The numbers are already bearing out. In the second quarter of 2008 alone, California-based companies received approximately 40 percent of clean tech investments, with a record $794 million in 21 investments.

4. AB 32 Has the Support of Business, both Big and Small
Many California businesses see opportunity in the law's implementation. It's no wonder, considering that the California Air Resources Board, the agency responsible for implementing AB 32, found that AB 32 will result in increased economic production of $27 billion, increased overall GSP of $4 billion, and increased overall personal income by $14 billion.

This includes large businesses -- the utility sector, manufacturers, venture capitalists -- and small. Indeed Small Business California, a nonpartisan, grassroots, small-business advocacy organization pushed hard for the passage of AB 32, because, as its president Scott Hauge told the Senate Committee on Small Business and Entrepreneurship, it will boost small businesses because it will reduce energy costs and create new opportunities for innovation -- something smaller, nimble companies can excel at.

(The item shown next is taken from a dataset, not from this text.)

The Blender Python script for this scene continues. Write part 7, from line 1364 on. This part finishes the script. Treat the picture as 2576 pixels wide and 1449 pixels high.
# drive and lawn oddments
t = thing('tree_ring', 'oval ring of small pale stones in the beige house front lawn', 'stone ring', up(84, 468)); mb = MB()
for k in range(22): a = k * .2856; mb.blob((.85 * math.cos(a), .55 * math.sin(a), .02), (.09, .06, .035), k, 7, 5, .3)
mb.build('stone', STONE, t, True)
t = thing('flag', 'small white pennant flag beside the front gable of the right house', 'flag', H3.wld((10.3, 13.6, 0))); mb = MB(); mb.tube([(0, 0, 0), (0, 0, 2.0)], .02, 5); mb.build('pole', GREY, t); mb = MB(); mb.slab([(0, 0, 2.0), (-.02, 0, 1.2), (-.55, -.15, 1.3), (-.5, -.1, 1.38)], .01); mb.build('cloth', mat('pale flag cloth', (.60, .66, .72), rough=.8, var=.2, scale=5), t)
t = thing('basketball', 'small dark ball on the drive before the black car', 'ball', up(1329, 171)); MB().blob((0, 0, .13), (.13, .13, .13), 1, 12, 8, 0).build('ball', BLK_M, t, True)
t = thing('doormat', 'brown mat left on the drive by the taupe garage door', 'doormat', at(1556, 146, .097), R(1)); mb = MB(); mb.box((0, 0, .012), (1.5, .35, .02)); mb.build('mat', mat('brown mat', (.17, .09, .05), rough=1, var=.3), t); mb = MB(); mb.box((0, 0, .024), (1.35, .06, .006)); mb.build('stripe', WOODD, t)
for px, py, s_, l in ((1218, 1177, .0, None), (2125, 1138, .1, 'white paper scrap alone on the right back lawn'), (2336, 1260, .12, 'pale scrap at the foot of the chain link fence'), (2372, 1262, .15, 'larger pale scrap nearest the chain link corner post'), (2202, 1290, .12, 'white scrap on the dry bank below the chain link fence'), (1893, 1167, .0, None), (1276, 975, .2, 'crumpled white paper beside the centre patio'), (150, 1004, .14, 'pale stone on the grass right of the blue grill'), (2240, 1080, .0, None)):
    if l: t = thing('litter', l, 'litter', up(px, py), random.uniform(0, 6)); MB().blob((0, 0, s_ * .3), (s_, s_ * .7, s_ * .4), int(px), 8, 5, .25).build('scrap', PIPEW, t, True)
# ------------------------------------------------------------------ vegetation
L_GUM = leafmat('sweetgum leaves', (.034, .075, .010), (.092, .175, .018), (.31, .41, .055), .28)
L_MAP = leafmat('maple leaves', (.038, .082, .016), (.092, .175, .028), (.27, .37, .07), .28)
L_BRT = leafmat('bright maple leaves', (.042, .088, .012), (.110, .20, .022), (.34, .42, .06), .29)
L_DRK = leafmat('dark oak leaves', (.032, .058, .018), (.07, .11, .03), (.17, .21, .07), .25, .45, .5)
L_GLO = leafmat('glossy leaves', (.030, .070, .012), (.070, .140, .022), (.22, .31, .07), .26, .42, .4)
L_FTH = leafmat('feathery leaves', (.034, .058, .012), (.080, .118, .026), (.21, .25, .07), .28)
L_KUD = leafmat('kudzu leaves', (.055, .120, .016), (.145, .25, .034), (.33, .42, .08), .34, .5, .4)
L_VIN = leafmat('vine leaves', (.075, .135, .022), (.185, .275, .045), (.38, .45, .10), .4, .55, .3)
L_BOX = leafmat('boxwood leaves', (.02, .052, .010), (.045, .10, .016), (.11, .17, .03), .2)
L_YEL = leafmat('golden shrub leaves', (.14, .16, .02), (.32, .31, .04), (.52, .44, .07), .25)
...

5. AB 32 Will Protect California from the Costs of Extreme Weather Events
Unchecked global warming would be devastating to California's economy. The state is vulnerable to intensified droughts, wildfires, floods, and sea-level rise, and if we fail to prevent these, the costs will soar.

Combined estimates show that Californians could face from $200 million to $1.4 billion in additional annual water damage costs from climate change and from $100 million to $2.5 billion in additional annual fire damage costs, depending on the level of warming.

Meanwhile, the public health sector faces from $3.8 billion to $24 billion in additional annual costs associated with climate change impacts.